By Saqib Iqbal Ahmed

NEW YORK (Reuters) – The yen jumped to a four-month high against the U.S. dollar, on pace for its biggest one-day rise in 24 years, on Tuesday after the Bank of Japan stunned markets with a surprise tweak to its bond yield control program.

While it kept broad policy settings unchanged – pinning short-term JGB yields at -0.1% and the 10-year yield around zero – the BOJ decided to let long-term yields move 50 basis points either side of its 0% target, wider than the 25 basis point band previously.

The move rattled investors already worried about the economic fallout of rising interest rates and untameable inflation around the globe.

The dollar was down 3.9% against the Japanese currency at 131.655 yen. It hit a low of 130.58 yen, a level last seen in early August.

The timing of the move surprised since most BOJ watchers had expected no changes until the current governor Haruhiko Kuroda’s 10-year term ends at the end of March.

“We would have expected this to be a more of an early 2023 story as opposed to now,” said Bipan Rai, North American head of FX strategy at CIBC Capital Markets.

“The BOJ amending its yield curve control policy has been a significant mover for FX market overnight,” Rai said.

The 10-year JGB yield jumped to 0.46% from the previous cap at 0.25%. It pulled equivalent U.S. Treasury yields higher as well, with the 10-year soaring to the highest this month at 3.711%.

The hit to the dollar comes at a time when the currency has been in retreat after big gains for the year as investors grow increasingly convinced that the U.S. Federal Reserve is close to being done with its dollar-boosting jumbo interest rate hikes.

“The risks over the medium term are tilted towards downside in dollar-yen… given the sheer size of the dollar-yen market, that should migrate to other currencies as well,” CIBC’s Rai said.

The U.S. dollar Index, which through late September had gained nearly 19% for the year, has given up a lot of those advances to trade up about 9% for the year.

On Tuesday, the yen’s gains were broad, with the euro tumbling as much as 3.5% to the lowest since late September at 140.17 yen and sterling also sliding as much as 3.7% to the lowest since Oct. 12 at 160.34 yen.

The euro rose 0.12% against the dollar to $1.0621. With investors taking a dim view of riskier assets, the Australian dollar, seen as a liquid proxy for risk appetite, fell 0.38% to a new 1-month low.

At the post-announcement media briefing, BOJ governor Kuroda sought to emphasize that the change was “not an interest rate hike,” but to improve bond market function.
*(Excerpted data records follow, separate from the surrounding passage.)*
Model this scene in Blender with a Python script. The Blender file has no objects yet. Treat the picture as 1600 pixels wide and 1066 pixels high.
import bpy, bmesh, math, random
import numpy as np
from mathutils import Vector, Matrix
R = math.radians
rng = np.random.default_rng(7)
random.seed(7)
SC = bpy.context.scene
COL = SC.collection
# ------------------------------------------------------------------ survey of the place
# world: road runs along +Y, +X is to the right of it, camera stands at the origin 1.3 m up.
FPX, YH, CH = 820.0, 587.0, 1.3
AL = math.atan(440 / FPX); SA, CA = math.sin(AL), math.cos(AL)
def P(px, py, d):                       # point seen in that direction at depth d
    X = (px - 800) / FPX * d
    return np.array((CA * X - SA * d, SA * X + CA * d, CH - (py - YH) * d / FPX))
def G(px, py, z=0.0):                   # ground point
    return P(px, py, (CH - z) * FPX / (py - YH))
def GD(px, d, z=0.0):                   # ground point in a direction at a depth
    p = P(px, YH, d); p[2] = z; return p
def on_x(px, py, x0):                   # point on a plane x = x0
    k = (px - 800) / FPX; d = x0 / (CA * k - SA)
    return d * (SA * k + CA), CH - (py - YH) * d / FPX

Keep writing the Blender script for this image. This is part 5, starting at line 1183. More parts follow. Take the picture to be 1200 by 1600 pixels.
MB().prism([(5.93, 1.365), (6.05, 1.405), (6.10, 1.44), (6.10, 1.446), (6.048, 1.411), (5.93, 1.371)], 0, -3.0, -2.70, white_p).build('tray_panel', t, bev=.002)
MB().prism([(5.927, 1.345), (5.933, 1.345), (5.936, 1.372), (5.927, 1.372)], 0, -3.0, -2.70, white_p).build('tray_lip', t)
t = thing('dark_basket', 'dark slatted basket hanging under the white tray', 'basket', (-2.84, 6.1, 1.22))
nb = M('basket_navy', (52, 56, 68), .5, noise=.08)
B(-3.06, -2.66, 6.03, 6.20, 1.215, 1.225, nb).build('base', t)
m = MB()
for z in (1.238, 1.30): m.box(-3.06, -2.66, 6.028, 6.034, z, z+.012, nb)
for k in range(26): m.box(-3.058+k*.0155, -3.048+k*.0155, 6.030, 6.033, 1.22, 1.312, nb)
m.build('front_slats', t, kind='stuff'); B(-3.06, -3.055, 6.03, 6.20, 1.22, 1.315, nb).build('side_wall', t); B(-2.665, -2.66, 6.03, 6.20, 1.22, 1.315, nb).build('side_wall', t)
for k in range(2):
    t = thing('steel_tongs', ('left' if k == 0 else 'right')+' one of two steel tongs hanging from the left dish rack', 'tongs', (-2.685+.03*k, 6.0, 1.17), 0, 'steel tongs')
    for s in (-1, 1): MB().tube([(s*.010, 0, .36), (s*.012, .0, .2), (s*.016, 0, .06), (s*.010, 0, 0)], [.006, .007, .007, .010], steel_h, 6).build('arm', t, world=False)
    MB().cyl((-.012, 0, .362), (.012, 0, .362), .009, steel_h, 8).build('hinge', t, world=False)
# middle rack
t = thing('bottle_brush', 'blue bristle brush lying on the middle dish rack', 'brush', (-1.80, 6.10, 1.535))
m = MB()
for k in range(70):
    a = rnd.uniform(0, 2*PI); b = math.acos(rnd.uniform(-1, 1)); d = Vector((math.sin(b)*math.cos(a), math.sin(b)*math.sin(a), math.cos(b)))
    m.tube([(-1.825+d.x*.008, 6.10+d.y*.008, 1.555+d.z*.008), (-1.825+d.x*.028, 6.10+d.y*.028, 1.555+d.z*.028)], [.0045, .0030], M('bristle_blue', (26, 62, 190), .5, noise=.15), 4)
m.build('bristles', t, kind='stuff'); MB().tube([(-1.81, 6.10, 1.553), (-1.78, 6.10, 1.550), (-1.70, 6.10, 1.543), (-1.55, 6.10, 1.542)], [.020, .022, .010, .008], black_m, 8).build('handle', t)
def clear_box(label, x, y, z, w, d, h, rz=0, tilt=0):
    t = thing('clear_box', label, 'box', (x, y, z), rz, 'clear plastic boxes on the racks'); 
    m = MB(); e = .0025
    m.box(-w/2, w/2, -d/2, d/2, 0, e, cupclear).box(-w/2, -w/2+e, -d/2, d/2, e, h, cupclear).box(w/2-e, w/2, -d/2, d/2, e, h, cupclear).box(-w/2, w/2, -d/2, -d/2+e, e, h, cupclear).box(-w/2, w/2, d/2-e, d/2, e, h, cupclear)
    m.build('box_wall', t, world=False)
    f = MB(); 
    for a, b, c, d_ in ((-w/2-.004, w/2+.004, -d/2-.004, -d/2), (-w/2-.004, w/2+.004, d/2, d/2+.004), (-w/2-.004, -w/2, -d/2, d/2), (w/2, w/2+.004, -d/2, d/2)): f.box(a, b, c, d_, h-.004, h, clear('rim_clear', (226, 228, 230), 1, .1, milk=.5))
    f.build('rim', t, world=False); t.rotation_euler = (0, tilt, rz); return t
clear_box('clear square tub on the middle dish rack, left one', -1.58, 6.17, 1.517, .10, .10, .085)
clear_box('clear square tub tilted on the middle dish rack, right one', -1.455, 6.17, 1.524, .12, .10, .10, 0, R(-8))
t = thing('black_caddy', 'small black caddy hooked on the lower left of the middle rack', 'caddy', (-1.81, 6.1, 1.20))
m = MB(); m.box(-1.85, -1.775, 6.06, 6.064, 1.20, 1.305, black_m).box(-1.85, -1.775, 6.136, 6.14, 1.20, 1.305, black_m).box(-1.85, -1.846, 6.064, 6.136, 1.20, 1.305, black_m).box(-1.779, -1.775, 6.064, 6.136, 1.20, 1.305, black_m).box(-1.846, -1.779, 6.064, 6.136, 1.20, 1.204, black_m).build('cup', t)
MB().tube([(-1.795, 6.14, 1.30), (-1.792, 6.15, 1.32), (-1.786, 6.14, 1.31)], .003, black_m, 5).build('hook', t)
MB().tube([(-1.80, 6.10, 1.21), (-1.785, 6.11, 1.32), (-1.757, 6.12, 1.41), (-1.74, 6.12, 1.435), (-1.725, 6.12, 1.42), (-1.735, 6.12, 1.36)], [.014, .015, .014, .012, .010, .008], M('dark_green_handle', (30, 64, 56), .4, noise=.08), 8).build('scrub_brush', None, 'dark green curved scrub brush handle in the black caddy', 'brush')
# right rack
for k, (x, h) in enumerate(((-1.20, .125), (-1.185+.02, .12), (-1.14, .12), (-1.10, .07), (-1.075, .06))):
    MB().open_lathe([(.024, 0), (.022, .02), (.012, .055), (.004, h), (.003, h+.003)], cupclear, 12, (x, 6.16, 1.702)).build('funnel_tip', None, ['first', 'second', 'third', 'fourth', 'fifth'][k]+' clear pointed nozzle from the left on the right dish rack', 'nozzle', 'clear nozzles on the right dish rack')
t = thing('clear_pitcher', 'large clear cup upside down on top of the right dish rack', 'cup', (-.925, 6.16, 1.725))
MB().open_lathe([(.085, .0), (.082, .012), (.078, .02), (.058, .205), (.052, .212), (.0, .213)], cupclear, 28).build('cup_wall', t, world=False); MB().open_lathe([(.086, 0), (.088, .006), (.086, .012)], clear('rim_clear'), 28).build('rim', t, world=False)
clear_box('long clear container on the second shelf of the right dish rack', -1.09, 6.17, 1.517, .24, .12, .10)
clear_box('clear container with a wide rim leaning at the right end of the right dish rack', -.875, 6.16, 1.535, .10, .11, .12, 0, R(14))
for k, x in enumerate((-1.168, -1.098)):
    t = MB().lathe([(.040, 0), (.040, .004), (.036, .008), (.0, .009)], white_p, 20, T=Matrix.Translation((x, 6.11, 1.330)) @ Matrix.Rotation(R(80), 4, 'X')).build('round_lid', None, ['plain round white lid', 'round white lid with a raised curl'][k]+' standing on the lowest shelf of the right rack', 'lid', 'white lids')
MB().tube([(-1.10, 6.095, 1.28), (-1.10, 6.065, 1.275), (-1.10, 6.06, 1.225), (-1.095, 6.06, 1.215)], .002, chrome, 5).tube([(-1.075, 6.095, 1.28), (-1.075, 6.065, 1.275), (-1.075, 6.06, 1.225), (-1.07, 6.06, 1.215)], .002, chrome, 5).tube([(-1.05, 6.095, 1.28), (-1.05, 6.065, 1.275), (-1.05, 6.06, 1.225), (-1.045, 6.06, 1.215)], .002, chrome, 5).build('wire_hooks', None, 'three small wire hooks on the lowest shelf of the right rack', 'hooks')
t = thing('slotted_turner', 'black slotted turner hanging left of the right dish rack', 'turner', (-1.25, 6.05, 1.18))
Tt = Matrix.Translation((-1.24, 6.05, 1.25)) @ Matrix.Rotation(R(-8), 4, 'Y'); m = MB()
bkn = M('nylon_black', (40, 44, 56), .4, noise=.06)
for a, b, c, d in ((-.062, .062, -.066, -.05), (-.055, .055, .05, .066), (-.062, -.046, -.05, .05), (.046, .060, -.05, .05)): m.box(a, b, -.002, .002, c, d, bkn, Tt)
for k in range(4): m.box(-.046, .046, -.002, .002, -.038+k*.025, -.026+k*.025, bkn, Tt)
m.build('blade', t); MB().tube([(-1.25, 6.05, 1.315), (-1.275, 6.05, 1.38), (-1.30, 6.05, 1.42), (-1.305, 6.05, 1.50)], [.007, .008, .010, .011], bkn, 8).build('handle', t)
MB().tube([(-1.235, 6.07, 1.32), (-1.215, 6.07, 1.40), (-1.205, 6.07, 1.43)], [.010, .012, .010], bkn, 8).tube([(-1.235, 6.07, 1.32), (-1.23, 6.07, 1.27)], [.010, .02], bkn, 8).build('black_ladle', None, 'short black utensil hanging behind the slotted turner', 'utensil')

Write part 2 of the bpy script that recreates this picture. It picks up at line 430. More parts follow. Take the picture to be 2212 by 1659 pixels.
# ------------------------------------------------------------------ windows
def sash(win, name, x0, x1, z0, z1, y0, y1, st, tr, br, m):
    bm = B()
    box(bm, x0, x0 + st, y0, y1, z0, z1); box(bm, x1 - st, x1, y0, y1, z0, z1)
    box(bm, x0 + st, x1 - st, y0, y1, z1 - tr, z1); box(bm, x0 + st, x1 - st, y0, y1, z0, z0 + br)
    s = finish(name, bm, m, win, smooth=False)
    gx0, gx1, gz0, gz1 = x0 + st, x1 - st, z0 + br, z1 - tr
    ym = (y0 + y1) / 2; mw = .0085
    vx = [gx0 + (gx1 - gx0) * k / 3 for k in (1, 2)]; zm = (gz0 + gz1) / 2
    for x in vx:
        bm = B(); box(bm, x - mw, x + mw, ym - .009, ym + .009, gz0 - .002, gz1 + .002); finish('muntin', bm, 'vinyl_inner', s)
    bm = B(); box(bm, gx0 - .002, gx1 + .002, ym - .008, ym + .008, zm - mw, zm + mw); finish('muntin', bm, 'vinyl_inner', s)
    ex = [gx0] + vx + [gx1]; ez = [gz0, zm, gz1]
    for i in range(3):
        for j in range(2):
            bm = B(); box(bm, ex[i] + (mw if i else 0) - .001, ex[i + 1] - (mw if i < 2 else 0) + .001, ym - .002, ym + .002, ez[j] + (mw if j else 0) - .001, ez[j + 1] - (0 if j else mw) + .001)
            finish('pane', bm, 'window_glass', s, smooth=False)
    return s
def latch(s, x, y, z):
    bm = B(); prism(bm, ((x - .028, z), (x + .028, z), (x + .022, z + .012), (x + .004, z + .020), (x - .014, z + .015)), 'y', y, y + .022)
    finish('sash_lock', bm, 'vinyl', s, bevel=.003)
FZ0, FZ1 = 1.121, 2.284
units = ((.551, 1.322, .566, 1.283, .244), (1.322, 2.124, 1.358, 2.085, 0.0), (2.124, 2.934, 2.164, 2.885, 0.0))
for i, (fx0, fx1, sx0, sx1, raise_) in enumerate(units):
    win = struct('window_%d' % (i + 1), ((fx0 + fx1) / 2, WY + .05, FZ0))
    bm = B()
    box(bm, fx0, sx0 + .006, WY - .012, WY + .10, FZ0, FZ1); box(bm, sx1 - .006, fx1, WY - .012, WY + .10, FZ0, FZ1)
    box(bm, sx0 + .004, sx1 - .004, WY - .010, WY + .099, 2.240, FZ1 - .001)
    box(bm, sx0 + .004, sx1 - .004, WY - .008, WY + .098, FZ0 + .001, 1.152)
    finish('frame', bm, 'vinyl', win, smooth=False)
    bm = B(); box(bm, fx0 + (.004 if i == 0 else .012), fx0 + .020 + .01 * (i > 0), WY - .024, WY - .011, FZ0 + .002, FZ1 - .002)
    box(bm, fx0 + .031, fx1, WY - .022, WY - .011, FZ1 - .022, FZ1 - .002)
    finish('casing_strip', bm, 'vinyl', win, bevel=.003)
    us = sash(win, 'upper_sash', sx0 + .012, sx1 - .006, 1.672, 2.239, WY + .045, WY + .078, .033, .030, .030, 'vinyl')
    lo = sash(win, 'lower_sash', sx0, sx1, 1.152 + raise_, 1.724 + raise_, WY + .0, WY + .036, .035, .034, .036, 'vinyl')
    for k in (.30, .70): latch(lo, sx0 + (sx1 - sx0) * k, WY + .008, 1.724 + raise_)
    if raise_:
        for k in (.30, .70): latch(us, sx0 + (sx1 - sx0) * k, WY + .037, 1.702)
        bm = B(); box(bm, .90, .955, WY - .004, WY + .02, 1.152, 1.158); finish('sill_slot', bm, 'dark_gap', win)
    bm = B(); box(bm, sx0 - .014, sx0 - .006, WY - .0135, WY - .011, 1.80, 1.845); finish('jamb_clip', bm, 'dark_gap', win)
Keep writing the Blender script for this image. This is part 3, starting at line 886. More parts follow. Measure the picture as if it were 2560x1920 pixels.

He reiterated it was too early to discuss an exit from stimulus.

“It’s telling that the yen has maintained its strength after the announcement, suggesting the market doesn’t believe Kuroda,” said Jane Foley, head of FX Strategy at Rabobank.

“All the market sees here is that the Bank of Japan have opened the door a crack towards further policy tightening and the market seems fairly certain that could come in the spring,” Foley added, saying that dollar-yen could fall as low as 125.

Meanwhile, bitcoin was 2.9% higher at $16,922 as cryptocurrencies continued to struggle to convincingly recover from the sharp losses dealt by the high-profile collapse of crypto exchange FTX.